In the end I decided to adapt a basic bodice as I wanted to get the most out of the drape of this fabric.
I took the basic bodice from the Ultimate dress book and cut away most of the shoulder area and closed the bust and waist darts, rotating the fullness to the front neck edge.

I drafted a collar piece. this started as a straight piece, but then I took out wedges along the top to give a curved finish, making sure I marked the shoulder line.

I sewed the back darts as normal and the shortened shoulder seams then gathered the front neckline into the collar. The armholes are finished with a bias facing.

The skirt is essentially the Pencil Skirt from Gertie's new book for better sewing. I used my usual size 6, but had to take in quite a bit at the waist to fit the top. In fact due to the drapey nature of the fabric and lack of lining I ended up taking almost an inch from the side seams of the bodice as the gaped quite a bit.

I added a concealed zip, which finished mid back and two buttons on the collar. A walking slit allows ease of movement. I think this just might get a lot of wear on my holidays.

Friday, 4 August 2017

My First Pair of Trousers

I did it - I made trousers and they are wearable!
Way back in the early part of the year I make a muslin of trousers from Burdastyle magazine. They did not fit! Way way too tight,  and the back rise and crotch curve were just wrong.

So I set out on drafting and making my own. I like the high waist cigarette pants from Gertie's book, but was not sure that they would be any better as I'm pear shaped, have along torso and fairly chunky legs - years of skating and dancing have left me with well developed thighs and over extended calf muscles.

My initial draft was OK, but there was lots of excess fabric in the back leg. The waist was also too low and too wide.

Changes made were: Raise the back by adding a wedge into the CB seam; lengthen the back Crotch seam and scoop out more. scoop out the front crotch seam a little; Narrow the legs and then take a wedge out from under the butt. I also found the fabric was catching on my calf muscles so I made a extended calf adjustment on the back pattern piece and finally drafted a curved waistband. I also made the back pockets a bit bigger than the original draft.
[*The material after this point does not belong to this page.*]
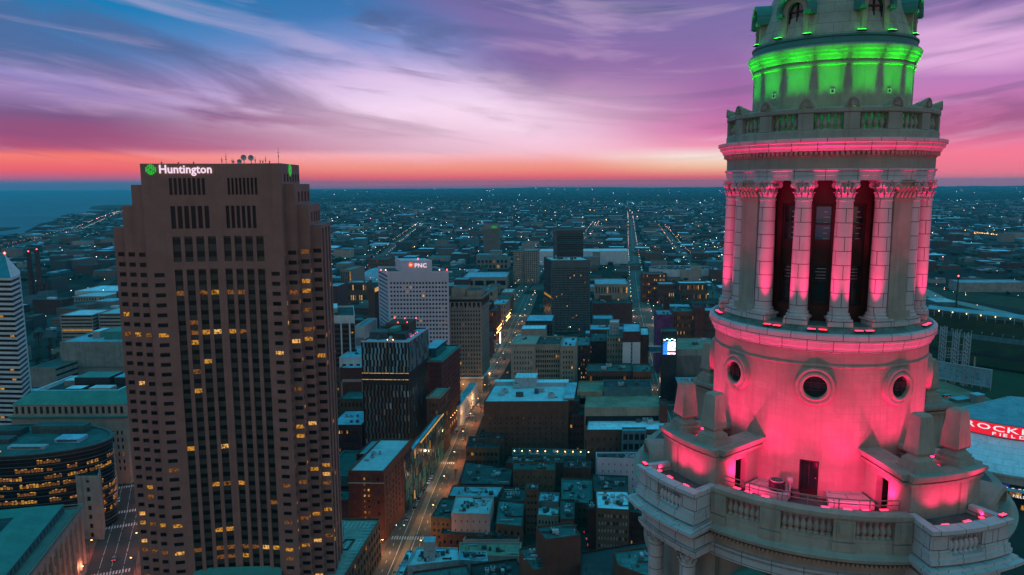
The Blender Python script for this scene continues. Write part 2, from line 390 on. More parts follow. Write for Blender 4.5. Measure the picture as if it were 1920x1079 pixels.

I used the Ginger Jeans sew a long to help with the construction order and found it very helpful. I added stable cotton for the pocket linings and tacked to the front seam. Top stitching was done in self coloured thread. The fabric behaved beautifully. I bought 2m at B&M fabrics in Leeds at the #sewupnorth event in June. I had enough left over the make a version of the Cleo dungarees dress by Tilly & the Buttons.

These trousers are completely wearable, but they are not perfect.

This was my first time sewing with a stretch woven and I'm a convert - the comfort and stability of the fabric was brilliant.

So verdict - I'm really happy with these for my first pair of trousers. I will make some adjustments for the next pair. I wore these for 2 days and the fit was great to start, but as with all denim, it slackens off when you wear it. I was really happy with the back waistband and the fit at the back - it's the first time I've had trousers that don't gape!

Adjustments for next time:-
Lengthen the legs slightly - about 3cm and add more hem
Taper the back leg at the hem, below the calf - I'm sewing with stretch there is no need for flappy hems!
Take a small wedge out of the back inseam under the butt - just to help with those wrinkles.
Take a pinch out of the front at the pocket edge to make them lie flat.
Take a small wedge amount out of the front crotch seam and check the curve.
Pinch out excess on the front waist seam to abdomen (where you would put a dart) as this is where I found the draft gaped quite a bit and I found myself pulling them up a lot, especially on the second day of wear. I do want to keep the comfort and not make them too tight.